▶ Your instructions
Leave out the pictures and set down exactly the lines from the start of the listing through the one with "S.camera = cam", both included.
★ ★ ★
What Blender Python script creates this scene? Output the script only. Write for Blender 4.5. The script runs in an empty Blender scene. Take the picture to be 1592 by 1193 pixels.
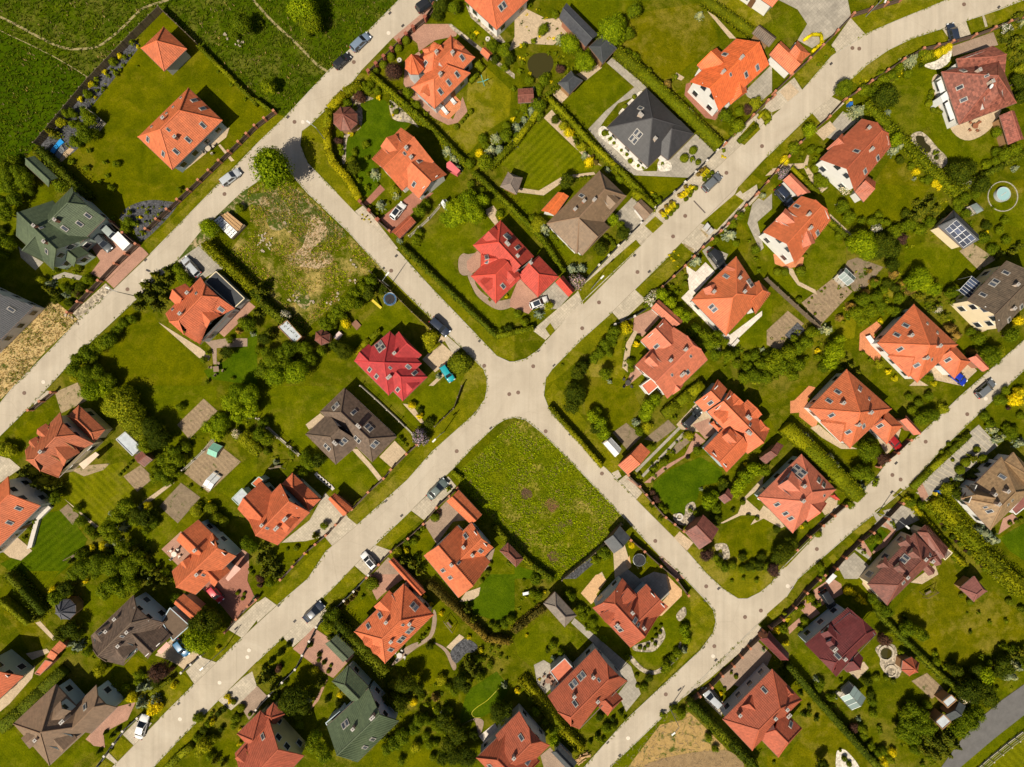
import bpy, math, random
import numpy as np
from mathutils import Vector, Matrix
random.seed(7)
rng = np.random.default_rng(11)
S = bpy.context.scene
COL = S.collection

# ---------------------------------------------------------------- camera, sky, sun, exposure
CAM_H = 109.2            # metres above the ground, looking straight down
FPX = 928.0              # focal length in pixels of a 1592 x 1193 frame
cam_data = bpy.data.cameras.new('camera')
cam_data.sensor_fit = 'HORIZONTAL'
cam_data.sensor_width = 36.0
cam_data.lens = 36.0 * FPX / 1592.0
cam_data.clip_end = 2000
cam = bpy.data.objects.new('camera', cam_data)
cam.location = (0, 0, CAM_H)
COL.objects.link(cam)
S.camera = cam

SUN_EL = math.radians(52.0)
SX, SY = 0.565, 0.825     # ground direction in which shadows fall
world = bpy.data.worlds.new('World')
S.world = world
world.use_nodes = True
wn = world.node_tree
wn.nodes.clear()
wo = wn.nodes.new('ShaderNodeOutputWorld')
wb = wn.nodes.new('ShaderNodeBackground')
wk = wn.nodes.new('ShaderNodeTexSky')
wk.sky_type = 'NISHITA'
wk.sun_disc = False
wk.sun_elevation = SUN_EL
wk.sun_rotation = math.atan2(-SX, -SY)
wk.air_density = 1.0
wk.dust_density = 2.6
wk.ozone_density = .6
wb.inputs['Strength'].default_value = 0.05
wn.links.new(wk.outputs[0], wb.inputs[0])
wn.links.new(wb.outputs[0], wo.inputs[0])
sun_data = bpy.data.lights.new('sun', 'SUN')
sun_data.energy = 5.0
sun_data.angle = math.radians(0.53)
sun_data.color = (1.0, 0.92, 0.77)
sun = bpy.data.objects.new('sun', sun_data)
sd = Vector((SX * math.cos(SUN_EL), SY * math.cos(SUN_EL), -math.sin(SUN_EL)))
sun.rotation_euler = sd.to_track_quat('-Z', 'Y').to_euler()
sun.location = (-60, -80, 150)
COL.objects.link(sun)
S.view_settings.view_transform = 'Standard'
S.view_settings.look = 'None'
S.view_settings.exposure = 0.22
S.view_settings.gamma = 1.0
S.view_settings.use_curve_mapping = False
S.cycles.max_bounces = 5
S.cycles.diffuse_bounces = 2
S.cycles.glossy_bounces = 2
S.cycles.transmission_bounces = 3
S.cycles.transparent_max_bounces = 6

# ---------------------------------------------------------------- reading points of the plan
def W(u, v, z=0.0):
    k = (CAM_H - z) / FPX
    return Vector(((u - 796.0) * k, (596.5 - v) * k, z))
FR = {}
TS = 3.9775
for _i, _x in zip('ABCD', (0, 400, 800, 1192)):
    for _j, _y in zip('0123', (0, 300, 600, 893)):
        FR[_i + _j] = (_x, _y, TS)
FR['src'] = (0, 0, 1.0)
def frame(f):
    return FR[f] if isinstance(f, str) else f
def P(f, x, y, z=0.0):
    ox, oy, s = frame(f)
    return W(ox + x / s, oy + y / s, z)
def pts(f, s, z=0.0):
    return [P(f, *map(float, t.split(',')[:2]), z) for t in s.split()]

# ---------------------------------------------------------------- materials
MATS = {}
def lin(c):
    return (c[0], c[1], c[2], 1.0)
class NT:
    def __init__(s, name):
        s.m = bpy.data.materials.new(name); s.m.use_nodes = True
        s.t = s.m.node_tree; s.t.nodes.clear()
        s.out = s.n('ShaderNodeOutputMaterial')
        s.b = s.n('ShaderNodeBsdfPrincipled')
        s.l(s.b.outputs[0], s.out.inputs[0])
    def n(s, k, **kw):
        x = s.t.nodes.new(k)
        for a, v in kw.items(): setattr(x, a, v)
        return x
    def l(s, a, b): s.t.links.new(a, b)
    def noise(s, scale, detail=4, rough=.6, vec=None, dist=0.0):
        x = s.n('ShaderNodeTexNoise'); x.inputs['Scale'].default_value = scale
        x.inputs['Detail'].default_value = detail; x.inputs['Roughness'].default_value = rough
        x.inputs['Distortion'].default_value = dist
        if vec is not None: s.l(vec, x.inputs['Vector'])
        return x.outputs[0]
    def ramp(s, fac, stops):
        x = s.n('ShaderNodeValToRGB'); e = x.color_ramp.elements
        e[0].position, e[0].color = stops[0][0], lin(stops[0][1])
        e[1].position, e[1].color = stops[-1][0], lin(stops[-1][1])
        for p, c in stops[1:-1]:
            q = e.new(p); q.color = lin(c)
        s.l(fac, x.inputs[0]); return x.outputs[0]
    def mix(s, fac, a, b, mode='MIX'):
        x = s.n('ShaderNodeMix', data_type='RGBA', blend_type=mode)
        for i, v in ((0, fac), (6, a), (7, b)):
            if isinstance(v, (int, float)): x.inputs[i].default_value = v
            elif isinstance(v, tuple): x.inputs[i].default_value = lin(v)
            else: s.l(v, x.inputs[i])
        return x.outputs[2]
    def math(s, op, a, b=None):
        x = s.n('ShaderNodeMath', operation=op)
        for i, v in ((0, a), (1, b)):
            if v is None: continue
            if isinstance(v, (int, float)): x.inputs[i].default_value = v
            else: s.l(v, x.inputs[i])
        return x.outputs[0]
    def bump(s, h, strength=.5, dist=.1):
        x = s.n('ShaderNodeBump'); x.inputs['Strength'].default_value = strength
        x.inputs['Distance'].default_value = dist
        s.l(h, x.inputs['Height']); s.l(x.outputs[0], s.b.inputs['Normal'])
    def pos(s):
        return s.n('ShaderNodeNewGeometry').outputs['Position']
    def rough(s, r, spec=.3):
        s.b.inputs['Roughness'].default_value = r
        s.b.inputs['Specular IOR Level'].default_value = spec
def mul(c, k): return tuple(x * k for x in c)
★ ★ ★
▶ Exercise solution
What Blender Python script creates this scene? Output the script only. Write for Blender 4.5. The script runs in an empty Blender scene. Take the picture to be 1592 by 1193 pixels.
import bpy, math, random
import numpy as np
from mathutils import Vector, Matrix
random.seed(7)
rng = np.random.default_rng(11)
S = bpy.context.scene
COL = S.collection

# ---------------------------------------------------------------- camera, sky, sun, exposure
CAM_H = 109.2            # metres above the ground, looking straight down
FPX = 928.0              # focal length in pixels of a 1592 x 1193 frame
cam_data = bpy.data.cameras.new('camera')
cam_data.sensor_fit = 'HORIZONTAL'
cam_data.sensor_width = 36.0
cam_data.lens = 36.0 * FPX / 1592.0
cam_data.clip_end = 2000
cam = bpy.data.objects.new('camera', cam_data)
cam.location = (0, 0, CAM_H)
COL.objects.link(cam)
S.camera = cam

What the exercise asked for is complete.